States have considered a range of alternatives, from firing squads in Utah to electrocution in Tennessee, said Amber Widgery, a policy specialist with the National Conference of State Legislatures.
Oklahoma is considering execution by nitrogen gas, but the broader question about capital punishment is being discussed along religious lines.
"In Oklahoma, we're basically a very faith-based, biblically orientated people," said Ritze, a family physician and Southern Baptist deacon who has served as an execution witness.
"I think we realize that God allows us to judge actions."
But Connie Johnson, a former state senator and longtime member of the Church of the Living God, a Pentecostal congregation, sees it differently.
"God forgave us for our sins," said Johnson. She herself says she forgave the man who killed her brother in 1981.

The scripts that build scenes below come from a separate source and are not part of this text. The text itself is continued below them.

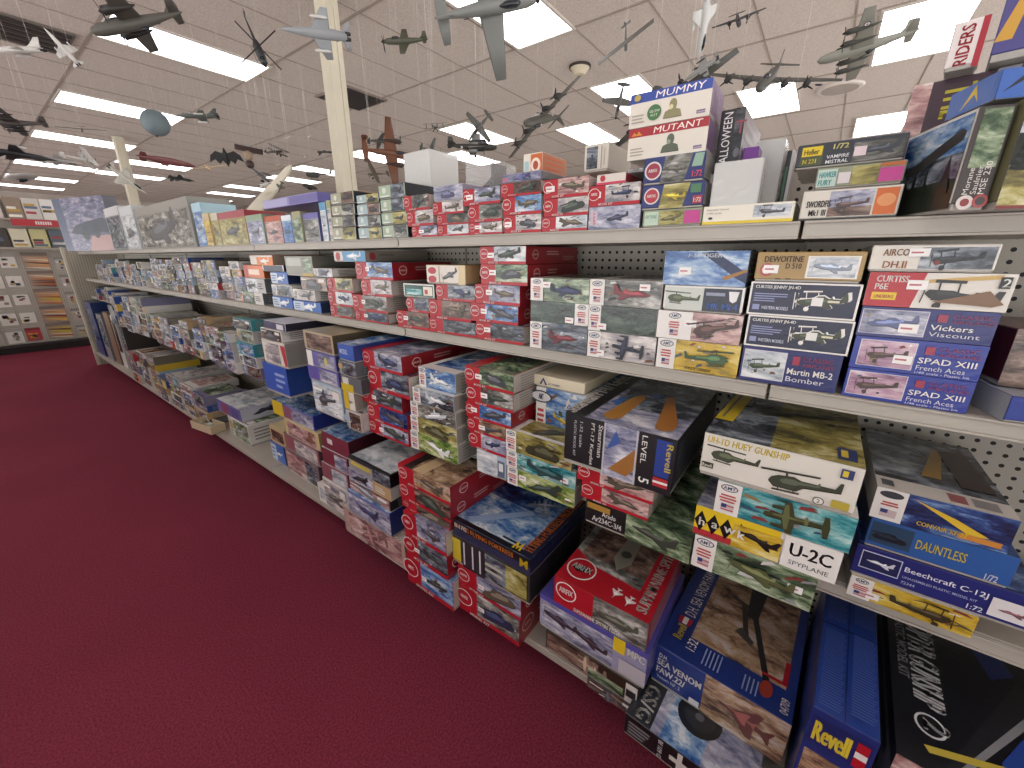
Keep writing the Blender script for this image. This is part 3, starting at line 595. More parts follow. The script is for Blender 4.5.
stack('short stack left of two-badge box', ZMID, XF, [
 (397,310,428.5,312, art_red('brown',9,'fighter'), 'red kit box with dark round cornered picture', {'st': (.3,.6)}),
 (407,297,429,298, art_red('storm',10,'jet'), 'small red kit box'),
 (403,282.5,434,284.5, dict(base='#27423c',fc='#e4e2da',sc='#2b3733',tc='#3b4743',front=[('R',.04,.12,.96,.88,'#2f5a52'),('R',.1,.2,.6,.6,'sea'),('R',.66,.2,.94,.8,'#e2dccb'),('R',.7,.3,.8,.6,'#b84a40')]), 'small dark green kit box with white edges'),
], G2, .24)
stack('red stack below long pale box', ZMID, XF, [
 (355,310,388,312.5, art_red('storm',11,'fighter',side=False), 'red kit box with grey jet picture', {'st': (.35,.6)}),
 (352,294,386,296, art_red('camo',12,'fighter',side=False), 'red kit box with grey clouds picture', {'st': (.35,.6)}),
 (361,279,391,280.5, art_red('pastel',13,'jet',side=False), 'red kit box with pale picture', {}),
 (355,262,392,263, art_red('sky',14,'fighter'), 'wide red kit box with blue picture', {'st': (.35,.6)}),
 (333,251,365,252.5, dict(base='#a59a8d',fc='#d8d2c8',sc='#9d9184',tc='#8f867b',front=[('E',.14,.5,.4,.4,'#a83a40'),('R',.3,.05,1,.95,'#5c9ac4'),('S','fighter',.65,.5,.45,'#c6d4dc',0)],right=[('E',.1,.5,.35,.35,'#a83a40'),('T','SUNDERLAND',.2,.55,.2,'#3b332e',{'mw':.22})]), 'long pale brown box with light blue picture', {'d': .33}),
], G2, .31)
stack('narrow red stack, second shelf', ZMID, XF, [
 (330.5,305,351,307, art_red('camo',15,'jet',side=False), 'red kit box with grey picture'),
 (328,291,352,293, art_red('snow',16,'fighter',side=False), 'red kit box with pale picture'),
 (327,277.5,352,278.5, art_red('khaki',17,'fighter',side=False), 'red kit box with khaki picture'),
 (313,268,331.5,269, art_any(31, [0,1,0,0,3,0,0,0,0,0,0,0,0]), 'pale blue box set in front'),
], G2, .3)
def blu(seed, p='sky', s='fighter'): return dict(base=BLU2,fc='#3466b4',sc='#20304f',tc='#24355c',front=[('R',.0,.1,.4,.9,'#c9d6e2'),('S',s,.6,.5,.5,'#dfe8ee',5)]+lines(.06,.2,.34,.8,3,'#5f7fae',seed))
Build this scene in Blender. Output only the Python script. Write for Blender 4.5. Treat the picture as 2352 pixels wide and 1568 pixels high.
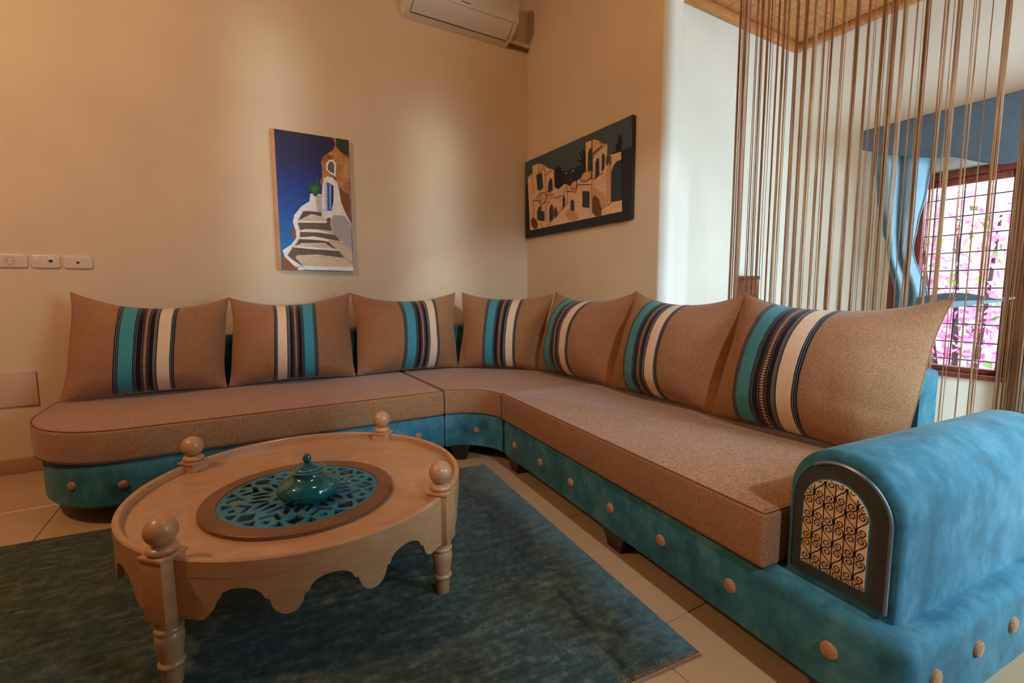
import bpy, bmesh, math, random
from mathutils import Vector, Matrix, noise
scene = bpy.context.scene
for o in list(bpy.data.objects):
    bpy.data.objects.remove(o)
PI = math.pi
random.seed(7)

# ------------------------------------------------------------------ camera
cam_data = bpy.data.cameras.new('camera')
cam_data.sensor_fit = 'HORIZONTAL'; cam_data.sensor_width = 36.0; cam_data.lens = 16.547
cam_data.clip_start = 0.02; cam_data.clip_end = 200
cam = bpy.data.objects.new('camera', cam_data); scene.collection.objects.link(cam)
_r = Vector((0.859722, -0.510742, -0.004544)); _u = Vector((0.056817, 0.086791, 0.994605)); _d = Vector((0.507592, 0.855342, -0.103635))
_m = Matrix((_r, _u, -_d)).transposed().to_4x4(); _m.translation = Vector((-2.318, -3.628, 1.0))
cam.matrix_world = _m
scene.camera = cam

# ------------------------------------------------------------------ world, lights, exposure
scene.view_settings.view_transform = 'Standard'; scene.view_settings.look = 'None'
scene.view_settings.gamma = 1.0; scene.view_settings.use_curve_mapping = False
scene.view_settings.exposure = 0.12
cy = scene.cycles
cy.max_bounces = 6; cy.diffuse_bounces = 4; cy.glossy_bounces = 2; cy.transmission_bounces = 3; cy.transparent_max_bounces = 4
cy.caustics_reflective = False; cy.caustics_refractive = False; cy.adaptive_threshold = 0.04; cy.use_adaptive_sampling = True
world = bpy.data.worlds.new('sky'); scene.world = world; world.use_nodes = True
bg = world.node_tree.nodes['Background']
bg.inputs['Color'].default_value = (0.86, 0.90, 1.0, 1); bg.inputs['Strength'].default_value = 6.0

def light(kind, name, loc, energy, color, size=0.2, size_y=None, target=None, spread=None):
    ld = bpy.data.lights.new(name, kind); ld.energy = energy; ld.color = color
    if kind == 'AREA':
        ld.size = size
        if size_y: ld.shape = 'RECTANGLE'; ld.size_y = size_y
        if spread: ld.spread = spread
    elif kind in ('POINT', 'SPOT'):
        ld.shadow_soft_size = size
    o = bpy.data.objects.new(name, ld); scene.collection.objects.link(o); o.location = loc
    if target is not None:
        o.rotation_euler = (Vector(target) - Vector(loc)).to_track_quat('-Z', 'Y').to_euler()
    return o
sun = light('SUN', 'sun', (4, -4, 6), 5.0, (1.0, 0.95, 0.88), target=None)
sun.rotation_euler = (Vector((0.75, 0.30, -0.75))).to_track_quat('-Z', 'Y').to_euler()
sun.data.angle = 0.02
# warm ceiling lamp left of the frame
light('POINT', 'ceiling_lamp_light', (-4.0, -1.95, 2.85), 90, (1.0, 0.68, 0.39), size=0.09)
# second warm lamp on the ceiling above the viewer
light('POINT', 'centre_lamp_light', (-1.45, -2.6, 3.35), 24, (1.0, 0.68, 0.39), size=0.2)
# cool ceiling spot behind the viewer, aimed at the right sofa section
sp = light('SPOT', 'rear_cool_spot', (-1.75, -5.7, 2.95), 210, (0.76, 0.88, 1.0), size=0.07, target=(-0.45, -2.3, 0.6))
sp.data.spot_size = math.radians(42); sp.data.spot_blend = 0.35
# added area lamp for the daylight reaching the armrest's outer side from the right
light('AREA', 'side_fill_light', (-0.15, -4.5, 1.25), 13, (0.46, 0.76, 1.0), size=0.7, size_y=1.7, target=(-0.5, -3.2, 0.6), spread=math.radians(80))
# added cool lamp at the right end of the alcove, brightening its walls
light('AREA', 'alcove_fill_light', (0.36, -4.5, 1.05), 92, (0.66, 0.87, 1.0), size=0.7, size_y=1.5, target=(1.46, -2.75, 0.85))
# two narrow lamps added behind the viewer for pale streaks on the back wall
light('AREA', 'wall_streak_light', (-2.25, -6.1, 1.75), 0.6, (0.76, 0.90, 1.0), size=0.16, size_y=2.0, target=(-2.03, 0.0, 1.75), spread=math.radians(7))
light('AREA', 'wall_streak_light', (-1.35, -6.1, 1.75), 0.6, (0.76, 0.90, 1.0), size=0.22, size_y=1.6, target=(-0.86, 0.0, 1.55), spread=math.radians(7))

# ------------------------------------------------------------------ helpers
COL = scene.collection
def s2l(c):
    c = c / 255.0
    return c / 12.92 if c <= 0.04045 else ((c + 0.055) / 1.055) ** 2.4
def rgb(r, g, b): return (s2l(r), s2l(g), s2l(b), 1.0)

def finish(name, bm, mat, parent=None, sharp=35, smooth=True, kind=None):
    bmesh.ops.recalc_face_normals(bm, faces=bm.faces)
    if smooth:
        for f in bm.faces: f.smooth = True
        lim = math.radians(sharp)
        for e in bm.edges:
            if len(e.link_faces) == 2:
                if e.calc_face_angle(0) > lim: e.smooth = False
    me = bpy.data.meshes.new(name); bm.to_mesh(me); bm.free()
    if mat is not None:
        for m in (mat if isinstance(mat, (list, tuple)) else [mat]): me.materials.append(m)
    o = bpy.data.objects.new(name, me); COL.objects.link(o)
    if parent is not None: o.parent = parent
    if kind: o['kind'] = kind
    return o
def tag(o, label=None, cat=None, group=None, kind=None):
    if label: o['label'] = label
    if cat: o['category'] = cat
    if group: o['group'] = group
    if kind: o['kind'] = kind
    return o
def empty(name, loc=(0, 0, 0), rz=0):
    o = bpy.data.objects.new(name, None); COL.objects.link(o); o.location = loc; o.rotation_euler = (0, 0, rz); o.empty_display_size = 0.1
    return o
def relparent(o, p):
    # parent o (built in world space) under an Empty placed at p without moving it
    o.parent = p
    o.matrix_parent_inverse = Matrix.Translation(-Vector(p.location)) if p.rotation_euler.z == 0 else p.matrix_basis.inverted()
    return o
def box(bm, x0, x1, y0, y1, z0, z1, bev=0, seg=2):
    vs = [bm.verts.new(p) for p in ((x0, y0, z0), (x1, y0, z0), (x1, y1, z0), (x0, y1, z0), (x0, y0, z1), (x1, y0, z1), (x1, y1, z1), (x0, y1, z1))]
    fs = [bm.faces.new([vs[i] for i in q]) for q in ((0, 3, 2, 1), (4, 5, 6, 7), (0, 1, 5, 4), (1, 2, 6, 5), (2, 3, 7, 6), (3, 0, 4, 7))]
    if bev:
        es = list({e for f in fs for e in f.edges})
        bmesh.ops.bevel(bm, geom=es, offset=bev, segments=seg, affect='EDGES', profile=0.5)
    return vs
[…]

Johnson leads a group against the ballot proposal, which she believes would circumvent traditional checks and balances between the executive, legislative and judicial branches of government by undermining the role of the courts to interpret Oklahoma law.
Some religious leaders, including the state's top Roman Catholic clergyman, have come out in opposition to the measure.
"Today we have non-lethal means to punish offenders and protect people's safety," Oklahoma City Archbishop Paul S. Coakley said in a statement.
"The debate should not be 'how' to kill those who commit heinous crimes but whether we 'should.'"
If the ballot measure passes, Oklahoma would become the fourth state to put support for capital punishment in its state constitution, joining California, Oregon and Florida, according to Bonowitz.